## EXERCISE GOAL
From the listing below, pull out all lines with "scene" in them.

## INFORMATION SUPPLIED
-- start --

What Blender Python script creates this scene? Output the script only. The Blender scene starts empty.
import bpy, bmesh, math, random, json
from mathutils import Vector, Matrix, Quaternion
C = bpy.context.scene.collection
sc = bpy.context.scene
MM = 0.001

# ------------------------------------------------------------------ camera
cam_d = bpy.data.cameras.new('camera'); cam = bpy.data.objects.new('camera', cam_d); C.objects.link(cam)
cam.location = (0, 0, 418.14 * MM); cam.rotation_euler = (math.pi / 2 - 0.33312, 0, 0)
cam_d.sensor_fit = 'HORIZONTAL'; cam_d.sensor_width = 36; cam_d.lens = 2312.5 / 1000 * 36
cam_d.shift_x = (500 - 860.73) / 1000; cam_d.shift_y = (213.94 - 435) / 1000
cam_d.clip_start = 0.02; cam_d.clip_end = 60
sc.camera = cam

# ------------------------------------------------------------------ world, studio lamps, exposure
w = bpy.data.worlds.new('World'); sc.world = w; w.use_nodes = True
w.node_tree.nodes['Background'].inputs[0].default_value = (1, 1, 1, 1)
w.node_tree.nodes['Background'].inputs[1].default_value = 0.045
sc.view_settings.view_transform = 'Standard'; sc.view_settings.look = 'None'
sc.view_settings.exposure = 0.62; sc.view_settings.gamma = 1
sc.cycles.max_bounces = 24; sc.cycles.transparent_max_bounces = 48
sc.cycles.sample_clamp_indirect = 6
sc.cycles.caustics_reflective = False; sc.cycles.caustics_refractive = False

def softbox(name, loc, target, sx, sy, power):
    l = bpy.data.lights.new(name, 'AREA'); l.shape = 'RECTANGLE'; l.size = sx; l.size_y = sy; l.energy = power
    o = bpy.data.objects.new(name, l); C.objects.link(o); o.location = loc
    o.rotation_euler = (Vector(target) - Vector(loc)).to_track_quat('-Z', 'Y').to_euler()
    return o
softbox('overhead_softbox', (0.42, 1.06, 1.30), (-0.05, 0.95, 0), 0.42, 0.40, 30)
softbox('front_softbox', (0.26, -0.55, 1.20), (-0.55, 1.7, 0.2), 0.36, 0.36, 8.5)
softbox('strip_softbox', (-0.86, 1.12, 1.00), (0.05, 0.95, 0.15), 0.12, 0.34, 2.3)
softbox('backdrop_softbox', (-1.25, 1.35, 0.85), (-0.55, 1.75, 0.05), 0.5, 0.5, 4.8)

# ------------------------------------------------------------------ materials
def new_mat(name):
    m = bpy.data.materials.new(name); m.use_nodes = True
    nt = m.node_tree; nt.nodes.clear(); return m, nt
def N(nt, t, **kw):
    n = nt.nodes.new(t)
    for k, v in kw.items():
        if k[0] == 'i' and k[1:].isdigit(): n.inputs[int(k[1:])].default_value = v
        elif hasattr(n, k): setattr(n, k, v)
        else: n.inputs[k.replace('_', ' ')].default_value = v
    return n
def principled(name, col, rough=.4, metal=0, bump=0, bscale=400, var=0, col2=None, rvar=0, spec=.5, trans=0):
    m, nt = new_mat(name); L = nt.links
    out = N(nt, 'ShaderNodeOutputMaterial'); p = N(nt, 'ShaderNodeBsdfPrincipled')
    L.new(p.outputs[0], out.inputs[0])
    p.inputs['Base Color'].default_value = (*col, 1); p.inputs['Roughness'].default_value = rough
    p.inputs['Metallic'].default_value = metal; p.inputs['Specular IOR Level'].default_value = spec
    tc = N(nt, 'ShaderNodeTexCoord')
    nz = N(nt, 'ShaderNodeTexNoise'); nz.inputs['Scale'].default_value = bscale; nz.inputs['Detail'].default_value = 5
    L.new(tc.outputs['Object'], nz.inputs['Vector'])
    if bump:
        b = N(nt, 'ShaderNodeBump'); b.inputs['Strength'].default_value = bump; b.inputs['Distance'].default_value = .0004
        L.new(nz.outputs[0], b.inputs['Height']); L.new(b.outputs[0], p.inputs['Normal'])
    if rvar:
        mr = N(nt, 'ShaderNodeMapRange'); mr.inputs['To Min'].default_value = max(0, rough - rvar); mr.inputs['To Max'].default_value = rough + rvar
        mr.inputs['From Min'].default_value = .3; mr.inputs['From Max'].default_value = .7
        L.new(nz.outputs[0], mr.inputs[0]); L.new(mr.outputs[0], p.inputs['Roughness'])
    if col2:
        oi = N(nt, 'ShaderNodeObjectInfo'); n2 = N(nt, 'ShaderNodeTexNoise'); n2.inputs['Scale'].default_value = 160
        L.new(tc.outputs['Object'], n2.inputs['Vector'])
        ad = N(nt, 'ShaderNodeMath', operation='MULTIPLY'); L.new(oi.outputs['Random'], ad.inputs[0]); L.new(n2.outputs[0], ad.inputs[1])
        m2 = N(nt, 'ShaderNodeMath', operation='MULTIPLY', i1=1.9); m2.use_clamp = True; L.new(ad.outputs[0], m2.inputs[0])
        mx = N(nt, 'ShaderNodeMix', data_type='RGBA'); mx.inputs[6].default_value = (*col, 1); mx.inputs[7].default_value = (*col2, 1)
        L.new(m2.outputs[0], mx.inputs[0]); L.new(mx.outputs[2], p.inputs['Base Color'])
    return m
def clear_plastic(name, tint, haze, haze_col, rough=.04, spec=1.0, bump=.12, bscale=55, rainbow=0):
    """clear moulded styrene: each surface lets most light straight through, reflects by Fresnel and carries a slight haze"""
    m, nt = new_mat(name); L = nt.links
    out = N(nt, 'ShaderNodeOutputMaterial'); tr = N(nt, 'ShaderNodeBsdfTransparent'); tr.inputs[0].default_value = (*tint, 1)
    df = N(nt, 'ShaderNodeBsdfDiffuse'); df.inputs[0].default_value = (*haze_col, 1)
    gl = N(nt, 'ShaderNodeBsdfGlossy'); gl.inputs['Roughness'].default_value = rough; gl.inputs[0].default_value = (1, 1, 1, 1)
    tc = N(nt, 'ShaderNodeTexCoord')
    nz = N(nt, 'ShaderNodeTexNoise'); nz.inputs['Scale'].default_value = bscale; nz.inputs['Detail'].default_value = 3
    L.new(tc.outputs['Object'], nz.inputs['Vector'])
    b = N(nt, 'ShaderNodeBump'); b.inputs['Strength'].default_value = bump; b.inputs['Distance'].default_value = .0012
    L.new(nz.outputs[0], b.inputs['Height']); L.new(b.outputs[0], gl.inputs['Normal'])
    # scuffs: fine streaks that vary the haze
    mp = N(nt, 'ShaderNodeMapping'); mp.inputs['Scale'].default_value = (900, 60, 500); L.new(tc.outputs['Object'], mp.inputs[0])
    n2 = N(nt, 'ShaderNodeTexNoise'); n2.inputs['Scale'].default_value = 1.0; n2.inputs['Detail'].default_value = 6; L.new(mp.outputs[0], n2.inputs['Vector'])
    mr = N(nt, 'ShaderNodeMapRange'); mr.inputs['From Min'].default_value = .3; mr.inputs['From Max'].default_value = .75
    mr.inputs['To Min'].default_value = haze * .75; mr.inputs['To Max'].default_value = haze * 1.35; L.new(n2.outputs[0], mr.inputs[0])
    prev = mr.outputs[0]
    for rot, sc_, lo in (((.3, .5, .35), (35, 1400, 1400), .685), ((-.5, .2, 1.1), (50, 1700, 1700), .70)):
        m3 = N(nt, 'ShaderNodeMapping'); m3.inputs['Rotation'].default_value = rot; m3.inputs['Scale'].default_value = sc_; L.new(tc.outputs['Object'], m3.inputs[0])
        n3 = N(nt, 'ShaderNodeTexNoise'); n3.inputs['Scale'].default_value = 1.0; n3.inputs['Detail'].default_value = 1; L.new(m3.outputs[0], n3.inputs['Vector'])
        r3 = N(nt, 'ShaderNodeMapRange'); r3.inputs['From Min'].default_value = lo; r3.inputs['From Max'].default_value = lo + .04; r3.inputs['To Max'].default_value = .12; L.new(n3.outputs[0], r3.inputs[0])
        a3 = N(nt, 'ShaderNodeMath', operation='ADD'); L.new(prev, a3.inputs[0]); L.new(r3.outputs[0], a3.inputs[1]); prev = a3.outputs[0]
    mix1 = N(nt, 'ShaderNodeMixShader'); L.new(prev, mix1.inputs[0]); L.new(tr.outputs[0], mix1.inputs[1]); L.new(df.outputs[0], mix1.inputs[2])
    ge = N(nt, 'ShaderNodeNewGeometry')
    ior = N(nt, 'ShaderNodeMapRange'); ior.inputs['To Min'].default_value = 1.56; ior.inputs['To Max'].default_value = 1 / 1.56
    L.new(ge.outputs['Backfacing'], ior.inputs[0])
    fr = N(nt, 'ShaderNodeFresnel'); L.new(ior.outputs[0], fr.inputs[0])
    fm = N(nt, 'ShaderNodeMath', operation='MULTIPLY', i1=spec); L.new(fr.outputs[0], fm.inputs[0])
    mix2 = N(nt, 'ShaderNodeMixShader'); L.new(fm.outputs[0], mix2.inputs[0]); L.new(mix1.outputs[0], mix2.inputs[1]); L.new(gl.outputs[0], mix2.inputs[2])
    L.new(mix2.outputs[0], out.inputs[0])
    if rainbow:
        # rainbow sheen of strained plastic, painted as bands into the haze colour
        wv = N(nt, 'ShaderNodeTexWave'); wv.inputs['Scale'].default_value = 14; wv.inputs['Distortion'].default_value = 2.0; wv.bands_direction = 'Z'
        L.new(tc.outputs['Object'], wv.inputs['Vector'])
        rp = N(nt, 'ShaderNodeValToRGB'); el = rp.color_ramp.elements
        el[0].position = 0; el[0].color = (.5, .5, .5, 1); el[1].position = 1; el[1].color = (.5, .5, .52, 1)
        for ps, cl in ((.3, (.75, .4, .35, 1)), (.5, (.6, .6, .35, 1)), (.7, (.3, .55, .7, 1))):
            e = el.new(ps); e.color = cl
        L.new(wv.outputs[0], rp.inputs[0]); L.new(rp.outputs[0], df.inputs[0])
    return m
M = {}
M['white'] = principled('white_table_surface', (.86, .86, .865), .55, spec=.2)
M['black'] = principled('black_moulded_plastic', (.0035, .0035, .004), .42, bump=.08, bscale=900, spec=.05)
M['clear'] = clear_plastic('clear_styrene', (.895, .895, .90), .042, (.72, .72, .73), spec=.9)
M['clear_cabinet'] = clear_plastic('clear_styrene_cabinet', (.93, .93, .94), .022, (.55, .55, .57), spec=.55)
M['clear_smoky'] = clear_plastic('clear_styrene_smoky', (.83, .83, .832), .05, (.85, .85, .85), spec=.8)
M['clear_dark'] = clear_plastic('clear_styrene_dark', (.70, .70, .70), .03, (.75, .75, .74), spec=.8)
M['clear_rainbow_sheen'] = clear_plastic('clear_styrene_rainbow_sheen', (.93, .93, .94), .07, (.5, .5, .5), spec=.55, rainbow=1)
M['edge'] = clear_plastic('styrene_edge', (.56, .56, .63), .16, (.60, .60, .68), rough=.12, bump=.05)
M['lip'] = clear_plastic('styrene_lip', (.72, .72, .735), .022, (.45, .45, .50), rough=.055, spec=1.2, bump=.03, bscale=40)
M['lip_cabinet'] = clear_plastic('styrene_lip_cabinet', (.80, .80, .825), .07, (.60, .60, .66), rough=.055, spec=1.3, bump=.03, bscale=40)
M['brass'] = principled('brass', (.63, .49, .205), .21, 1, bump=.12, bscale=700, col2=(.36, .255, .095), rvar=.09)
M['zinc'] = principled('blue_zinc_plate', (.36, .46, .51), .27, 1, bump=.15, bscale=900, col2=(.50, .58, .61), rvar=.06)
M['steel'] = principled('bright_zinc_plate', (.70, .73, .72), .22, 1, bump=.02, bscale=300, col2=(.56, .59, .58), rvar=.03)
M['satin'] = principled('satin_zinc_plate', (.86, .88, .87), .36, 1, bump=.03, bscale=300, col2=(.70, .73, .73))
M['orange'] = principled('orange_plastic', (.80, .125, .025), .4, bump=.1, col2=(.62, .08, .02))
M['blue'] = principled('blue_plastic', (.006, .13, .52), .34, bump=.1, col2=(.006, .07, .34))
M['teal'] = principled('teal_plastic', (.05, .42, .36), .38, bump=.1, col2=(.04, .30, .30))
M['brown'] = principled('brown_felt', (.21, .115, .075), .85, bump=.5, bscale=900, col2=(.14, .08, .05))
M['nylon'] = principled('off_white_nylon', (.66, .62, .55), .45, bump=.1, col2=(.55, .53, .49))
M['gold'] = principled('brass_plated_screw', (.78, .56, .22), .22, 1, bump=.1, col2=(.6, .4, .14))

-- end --

## RESULT OF THIS TASK
What Blender Python script creates this scene? Output the script only. The Blender scene starts empty.
C = bpy.context.scene.collection
sc = bpy.context.scene